Curiosamente o dono do escritório de advocacia que pediu a soltura do traficante in casu trabalhou no STF trata-se de uma informação trazida pela reportagem da Rádio bandnews FM, trata-se de um ex-assessor. Porém, o HC[3] não foi assinado pelo ex-assessor e, sim, por uma advogada sócia deste. A defesa do traficante já havia tentado anteriormente libertá-lo no STJ, mas sem sucesso.

De qualquer forma, entendo por escorreito o procedimento do Ministro Fux pois atendeu a Procuradora-Geral da República de forma fundamentada e coerente.

Referências:

PACELLI, Eugênio; FISCHER, Douglas. Comentários Ao Código de Processo Penal e Sua Jurisprudência. 6ª edição. São Paulo: Atlas, 2014.

TÁVORA, Nestor; ALENCAR, Rosmar Rodrigues. Comentários Ao Anteprojeto de Lei Anticrime. Tripartido em três projetos de lei conforme versão enviada ao Congresso Nacional. Salvador: JusPODIVM, 2019.



[1] Como o STF decidiu no ano passado que é ilegal que um réu inicie o cumprimento da pena antes que todos os recursos sejam esgotados, pela lei, o traficante não poderia ficar preso sem uma sentença condenatória definitiva. A liminar que possibilitou a soltura de André do Rap era provisória e valeria até o julgamento do habeas corpus na 1ª Turma do Supremo, composta por Rosa Weber, Dias Tofolli, Luís Roberto Barroso, Alexandre de Moraes e Marco Aurélio. Apesar disso, Luiz Fux determinou a sua suspensão por se tratar de uma “medida excepcionalíssima”, que, segundo ele, “é admissível quando demonstrado grave comprometimento à ordem, à saúde, à segurança e à economia públicas”.

[2] A legislação processual brasileira mudou em 2020 através do Pacote Anticrime, determinando que prisões provisórias sejam revistas a cada 90 (noventa) dias para verificar se há necessidade de manutenção da prisão, o que, segundo Marco Aurélio, não ocorreu no caso de André do Rap. Ao ser libertado neste sábado, André do Rap disse que mora no Guarujá, onde poderia ser encontrado.
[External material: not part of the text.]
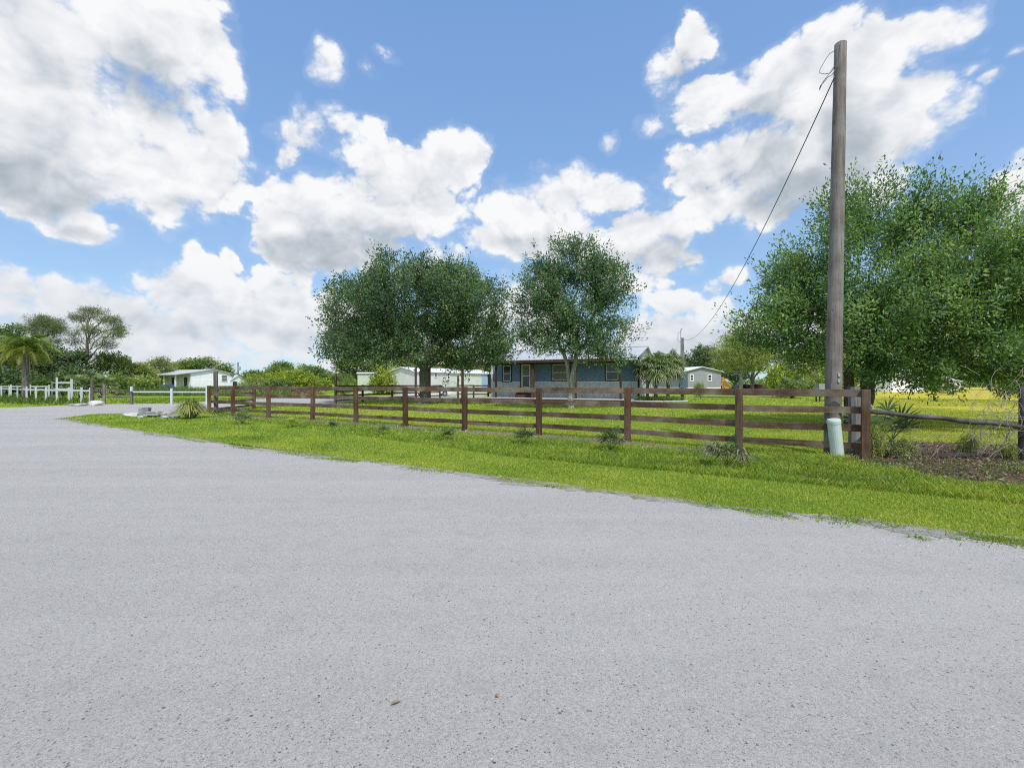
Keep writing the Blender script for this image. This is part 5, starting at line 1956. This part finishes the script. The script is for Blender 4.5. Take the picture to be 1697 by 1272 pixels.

[3] O já célebre habeas corpus canguru ou australiano opera uma sucessão de pedidos liminares que tenciona levar o pedido rapidamente ao STF, onde os réus poderosos esperam e muitas vezes conseguem decisões favoráveis que colidem frontalmente com todas as instâncias inferiores do Judiciário. Tornou-se comum a impetração de sucessivos habeas corpus em instâncias superiores mesmo sem que obtenham decisão definitiva na origem. Para tanto, basta o relator do primeiro tribunal acionado indeferir liminarmente a ordem para que um novo HC seja impetrado em instância imediatamente superior, e assim por diante sucessivamente. Portanto, o chamado HC canguru é aquele que caminha de liminar em liminar em saltos pelas instâncias, chegando até a mais alta corte, o STF. Aliás, os cangurus mais abusados saltam direto da primeira instância para a última. Porém, cabe destacar que tamanha subversão não é a regra, posto que retira a autoridade e a jurisdição dos tribunais cujas turmas nem decidiram a matéria. Por essa razão e para debelar a supressão de instâncias, veio o STF editar o enunciado da Súmula 691: Não compete ao STF conhecer o habeas corpus impetrado contra decisão de relator que, em habeas corpus requerido a tribunal superior, indefere a liminar”. A única exceção admitida é quando houver flagrante constrangimento ilegal ao direito de liberdade, ou em situações manifestamente contrárias à jurisprudência do próprio STF. Percebe-se, ainda, que as exceções geralmente são aplicadas restritivamente pelos tribunais superiores.